Wayne Cornelius, director of the Center for Comparative Immigration Studies at UCSD, said he isn't surprised by an upturn in illegal immigration.
"It's not huge, considering the saturation publicity this has gotten in Mexico," Cornelius said. "It's predictable. This will continue until the new rules of the game are crystal clear ... maybe once Congress gets around to acting on the Bush proposal a year or so from now. We're looking at a fairly long period."
Talk of any amnesty-type program "attracts more illegal immigrants and that's not surprising," said Mark Krikorian of the Center for Immigration Studies in Washington.
"The news doesn't necessarily spread accurately in Mexico or even among illegal aliens in the U.S.," Krikorian said. "They suspect there's an amnesty in effect. This is just attracting more illegal aliens and demoralizing our law enforcement personnel."
Immigration lawyers and immigrant rights groups say they, too, are getting inquiries from immigrants hoping to take advantage of Bush's proposal. "News travels quickly," said Angela Kelley of the National Immigration Forum, "and people are yearning for a better life."
Christian Ramirez, of the American Friends Service Committee in San Diego, said his group got at least 50 calls the day after Bush unveiled his proposal, "and it's been a constant flow ever since."
So far, Ramirez hasn't noticed any great influx, but as the immigration debate continues, he expects more people to head for the United States.
The confusion in Mexico about Bush's statements is understandable, Ramirez said, because of the differences between the way government works in Mexico and the way things are done in the United States.
Most Mexicans grew up under a government in which a proposed new policy from the president's office was treated as law.
"Bush made certain allusions, and some media outlets have characterized this as an amnesty, which plays on people's hopes, when in reality there's nothing there for them to grab onto," Ramirez said.
That has happened before, and not exclusively with Mexican migrants.
In the wake of Hurricane Mitch, which left thousands dead in Central America in late 1998, U.S. immigration officials announced that Hondurans and Nicaraguans already in the United States illegally would be granted a temporary legal status.
However, what was meant as a humanitarian gesture from Washington affecting immigrants already here was widely misinterpreted in Central America, especially in hurricane-ravaged Honduras, as a blanket amnesty for the hurricane victims.
Thousands poured across the border through Mexico, heading for the United States, only to be told at the U.S.-Mexico border that they had made the long, dangerous journey in vain.
Members of Mexico's Grupo Beta, which patrols the Mexican side of the border, said it's too early to tell if Bush's announcement is having a major impact on crossings in the Tecate and Mexicali regions.
"These are typically months when a lot of people are crossing," said Marco Antonio Caballero, an agent who works out of the Mexicali region.
Caballero said he recently ran into a migrant who mentioned that he was hoping to work under whatever plan Bush came up with.

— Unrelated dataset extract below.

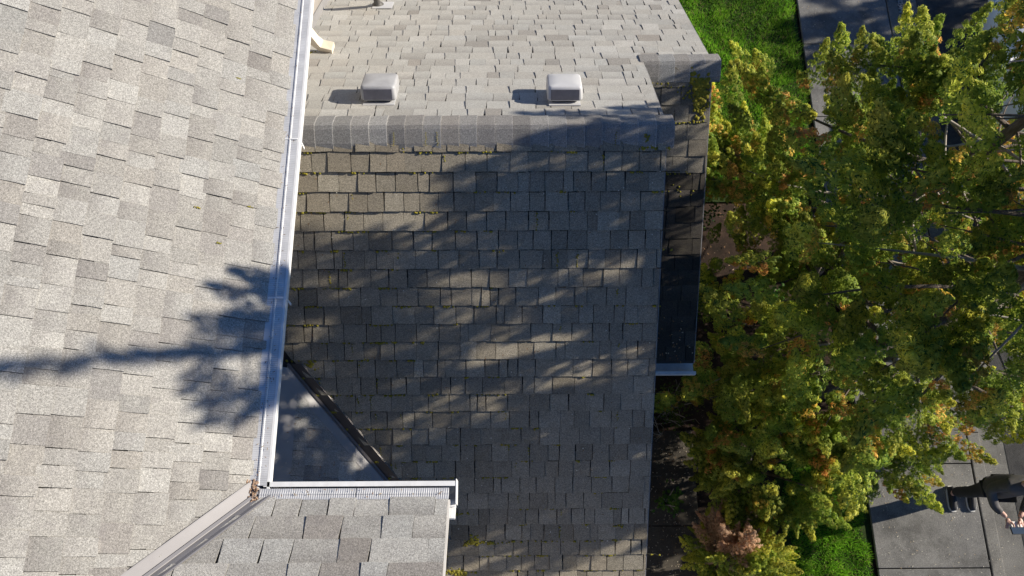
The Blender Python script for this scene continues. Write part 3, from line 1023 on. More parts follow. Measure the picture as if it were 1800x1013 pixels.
# tree litter: pale specks and brown needles on the roof and ground
M_LITTER = leaf_mat("tree_litter", 0.1, 0.8)
lv_, lt_ = [], []
def flake(p, n, l, w, col):
    n = Vector(n); a = n.orthogonal().normalized(); b2 = n.cross(a); ang = rnd.uniform(0, 6.28)
    a, b2 = a * math.cos(ang) + b2 * math.sin(ang), b2 * math.cos(ang) - a * math.sin(ang)
    p = Vector(p)
    t = n * rnd.uniform(0, .4) * l
    for c_ in (-a * l, b2 * w, a * l + t, -b2 * w): lv_.append(tuple(p + c_))
    lt_.append(col)
for _ in range(90):
    flake(S("front", rnd.uniform(WX + .1, XR), rnd.uniform(.2, 4.2), .022), nF, .006, .004, (.7, .68, .62))
for _ in range(130):
    flake(S("front", rnd.uniform(WX + .1, XR), rnd.uniform(.2, 4.2), .021), nF, .012, .0025, (.20, .10, .04))
for _ in range(60):
    flake(S("side", rnd.uniform(XR, X2), S_SIDE_END - abs(rnd.gauss(0, .25)), .02), nS, .010, .005, rnd.choice([(.5, .42, .34), (.25, .12, .06), (.34, .22, .12)]))
for _ in range(70):
    flake((XE + rnd.uniform(0, GW - .01), YB + .1 + abs(rnd.gauss(0, 1.6)), ZE + .024), (0, 0, 1), rnd.uniform(.004, .011), .0022, rnd.choice([(.25, .13, .06), (.36, .27, .16), (.16, .1, .05)]))
for _ in range(22):
    flake((rnd.uniform(XE + .1, RX), YB + rnd.uniform(0, .04), ZE + .024), (0, 0, 1), rnd.uniform(.004, .010), .0022, rnd.choice([(.25, .13, .06), (.36, .27, .16)]))
for _ in range(46):
    flake(S("corner", rnd.uniform(.3, 1.2), rnd.uniform(0, .45), .02), SL["corner"][3], rnd.uniform(.005, .012), .003, rnd.choice([(.25, .13, .06), (.42, .33, .2), (.6, .57, .5)]))
for _ in range(420):
    flake((rnd.uniform(1.6, 2.4), rnd.uniform(-.6, 1.7), .09), (0, 0, 1), rnd.uniform(.006, .014), .004, rnd.choice([(.42, .35, .28), (.25, .15, .08), (.5, .45, .38)]))
for _ in range(900):
    flake((rnd.uniform(1.7, 4.5), rnd.uniform(-.3, 6), .0), (0, 0, 1), rnd.uniform(.008, .025), rnd.uniform(.003, .008), rnd.choice([(.30, .17, .10), (.25, .15, .08), (.42, .30, .22), (.16, .09, .05)]))
for _ in range(800):
    flake((rnd.uniform(4.62, 6.4), rnd.uniform(-.6, 9), .06), (0, 0, 1), rnd.uniform(.004, .016), .004, rnd.choice([(.5, .45, .36), (.6, .57, .5), (.4, .3, .2)]))
tag(quads_obj("leaf_litter", np.array(lv_), M_LITTER, None, np.array(lt_)), "scattered needles and pale flakes fallen on roof and ground", "litter", kind="stuff")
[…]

But after being caught three times trying to cross the border, being robbed and losing weight, the migrant decided to go home and wait until the plan takes effect.
Dmitri Papademetriou, an analyst with the Migration Policy Institute in Washington, D.C., said that by making a public announcement of its intended plans, the United States created "all sorts of expectations across the board."
"The U.S. and Mexico should engage in a public service announcement," he suggested, "explaining there's no advantage to coming across the border illegally."